Short exercise: Leave the pictures out. Return all other data exactly.

* * * * * * * * *

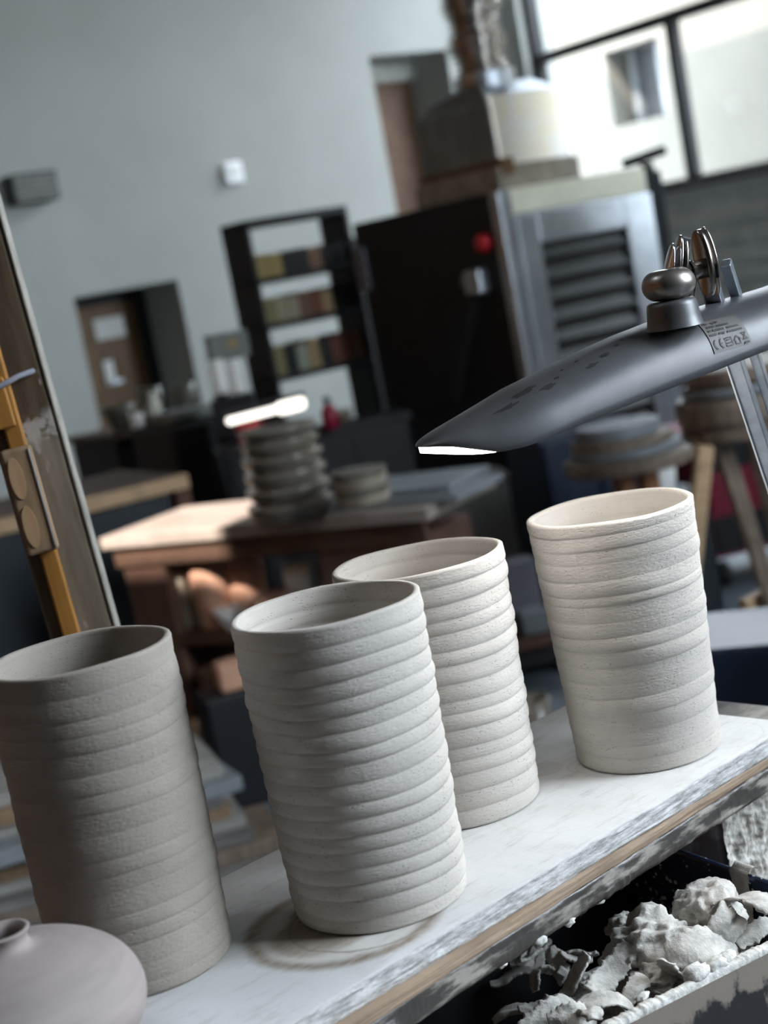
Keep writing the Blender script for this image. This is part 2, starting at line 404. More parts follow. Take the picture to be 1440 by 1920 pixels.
# window in wall_right: frame, glazing bars, panes
wb = math.atan2(-E2[1], -E2[0])
def wallB(t, z, off=0): p = KX - E2 * t + E1 * off; return (p[0], p[1], z)
w1 = struct(MB().box(.39, .45, .06, .16, 1.62, 4.7).box(4.14, 4.2, .06, .16, 1.62, 4.7).box(.45, 4.14, .06, .16, 4.63, 4.7).box(.39, 4.2, .02, .2, 1.60, 1.66).build('window_1', 'black_steel'), (KX[0], KX[1], 0), wb)
MB().box(.45, 4.14, .07, .15, 2.69, 2.76).build('transom', 'black_steel', w1)
MB().box(1.705, 1.775, .07, .15, 1.66, 2.69).build('mullion', 'black_steel', w1)
MB().box(3.0, 3.07, .07, .15, 1.66, 2.69).build('mullion', 'black_steel', w1)
for a, b, c, d in ((.45, 1.705, 1.66, 2.69), (1.775, 3.0, 1.66, 2.69), (3.07, 4.14, 1.66, 2.69), (.45, 4.14, 2.76, 4.63)):
    MB().box(a, b, .105, .111, c, d).build('pane', 'window_glass', w1)
portal('window_portal', wallB(2.3, 3.15, .3), (-E1[0], -E1[1], 0), 3.8, 3.0)
# large side window, to the right of the potter's place
w2 = struct(MB().box(6.85, 6.92, .08, .16, 1.7, 4.9).box(8.98, 9.05, .08, .16, 1.7, 4.9).box(6.92, 8.98, .08, .16, 1.7, 1.77).box(6.92, 8.98, .08, .16, 4.83, 4.9).build('window_2', 'black_steel'), (B_END[0], B_END[1], 0), -math.pi / 2)
MB().box(7.92, 7.98, .08, .16, 1.77, 4.83).build('mullion', 'black_steel', w2)
for a, b in ((6.92, 7.92), (7.98, 8.98)): MB().box(a, b, .115, .121, 1.77, 4.83).build('pane', 'window_glass', w2)
w4 = struct(MB().box(.95, 1.0, .08, .16, 1.3, 3.4).box(2.2, 2.25, .08, .16, 1.3, 3.4).box(1.0, 2.2, .08, .16, 1.3, 1.35).box(1.0, 2.2, .08, .16, 3.35, 3.4).build('window_added', 'black_steel'), (B_END[0], B_END[1], 0), -math.pi / 2)  # unseen window, added to brighten the hood, kiln frame and bowl stack
MB().box(1.0, 2.2, .115, .121, 1.35, 3.35).build('pane', 'window_glass', w4)
portal('side_portal', (XR + .28, B_END[1] - 7.95, 3.3), (-1, 0, 0), 2.2, 3.2)
portal('small_portal', (XR + .28, B_END[1] - 1.6, 2.35), (-1, 0, 0), 1.3, 2.1)
# the house across the yard
FO = 2.3
def fac(px, py):
    t, P, z = hit(KX + E1 * FO, -E2, px, py); return t, z
(ft0, fz1), (ft1, _), (_, fz0) = fac(1131, 100), fac(1236, 100), fac(1160, 238)
wall('wall_exterior', KX + E1 * FO + E2 * 6, KX + E1 * FO - E2 * 9, 0, 4.75, [(6 + ft0, 6 + ft1, fz0, fz1)], 'facade_render', .45, 1)
w3 = struct(MB().box(6 + ft0, 6 + ft1, .36, .40, fz0, fz1).build('window_3', 'facade_glass'), tuple(KX + E1 * FO + E2 * 6) + (0,), wb)
MB().box(6 + ft0, 6 + ft0 + .06, .30, .36, fz0, fz1).box(6 + ft0 + .34, 6 + ft0 + .42, .30, .36, fz0, fz1).build('frame', 'slate_board', w3)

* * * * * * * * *

Output below:
Keep writing the Blender script for this image. This is part 2, starting at line 404. More parts follow. Take the picture to be 1440 by 1920 pixels.
# window in wall_right: frame, glazing bars, panes
wb = math.atan2(-E2[1], -E2[0])
def wallB(t, z, off=0): p = KX - E2 * t + E1 * off; return (p[0], p[1], z)
w1 = struct(MB().box(.39, .45, .06, .16, 1.62, 4.7).box(4.14, 4.2, .06, .16, 1.62, 4.7).box(.45, 4.14, .06, .16, 4.63, 4.7).box(.39, 4.2, .02, .2, 1.60, 1.66).build('window_1', 'black_steel'), (KX[0], KX[1], 0), wb)
MB().box(.45, 4.14, .07, .15, 2.69, 2.76).build('transom', 'black_steel', w1)
MB().box(1.705, 1.775, .07, .15, 1.66, 2.69).build('mullion', 'black_steel', w1)
MB().box(3.0, 3.07, .07, .15, 1.66, 2.69).build('mullion', 'black_steel', w1)
for a, b, c, d in ((.45, 1.705, 1.66, 2.69), (1.775, 3.0, 1.66, 2.69), (3.07, 4.14, 1.66, 2.69), (.45, 4.14, 2.76, 4.63)):
    MB().box(a, b, .105, .111, c, d).build('pane', 'window_glass', w1)
portal('window_portal', wallB(2.3, 3.15, .3), (-E1[0], -E1[1], 0), 3.8, 3.0)
# large side window, to the right of the potter's place
w2 = struct(MB().box(6.85, 6.92, .08, .16, 1.7, 4.9).box(8.98, 9.05, .08, .16, 1.7, 4.9).box(6.92, 8.98, .08, .16, 1.7, 1.77).box(6.92, 8.98, .08, .16, 4.83, 4.9).build('window_2', 'black_steel'), (B_END[0], B_END[1], 0), -math.pi / 2)
MB().box(7.92, 7.98, .08, .16, 1.77, 4.83).build('mullion', 'black_steel', w2)
for a, b in ((6.92, 7.92), (7.98, 8.98)): MB().box(a, b, .115, .121, 1.77, 4.83).build('pane', 'window_glass', w2)
w4 = struct(MB().box(.95, 1.0, .08, .16, 1.3, 3.4).box(2.2, 2.25, .08, .16, 1.3, 3.4).box(1.0, 2.2, .08, .16, 1.3, 1.35).box(1.0, 2.2, .08, .16, 3.35, 3.4).build('window_added', 'black_steel'), (B_END[0], B_END[1], 0), -math.pi / 2)  # unseen window, added to brighten the hood, kiln frame and bowl stack
MB().box(1.0, 2.2, .115, .121, 1.35, 3.35).build('pane', 'window_glass', w4)
portal('side_portal', (XR + .28, B_END[1] - 7.95, 3.3), (-1, 0, 0), 2.2, 3.2)
portal('small_portal', (XR + .28, B_END[1] - 1.6, 2.35), (-1, 0, 0), 1.3, 2.1)
# the house across the yard
FO = 2.3
def fac(px, py):
    t, P, z = hit(KX + E1 * FO, -E2, px, py); return t, z
(ft0, fz1), (ft1, _), (_, fz0) = fac(1131, 100), fac(1236, 100), fac(1160, 238)
wall('wall_exterior', KX + E1 * FO + E2 * 6, KX + E1 * FO - E2 * 9, 0, 4.75, [(6 + ft0, 6 + ft1, fz0, fz1)], 'facade_render', .45, 1)
w3 = struct(MB().box(6 + ft0, 6 + ft1, .36, .40, fz0, fz1).build('window_3', 'facade_glass'), tuple(KX + E1 * FO + E2 * 6) + (0,), wb)
MB().box(6 + ft0, 6 + ft0 + .06, .30, .36, fz0, fz1).box(6 + ft0 + .34, 6 + ft0 + .42, .30, .36, fz0, fz1).build('frame', 'slate_board', w3)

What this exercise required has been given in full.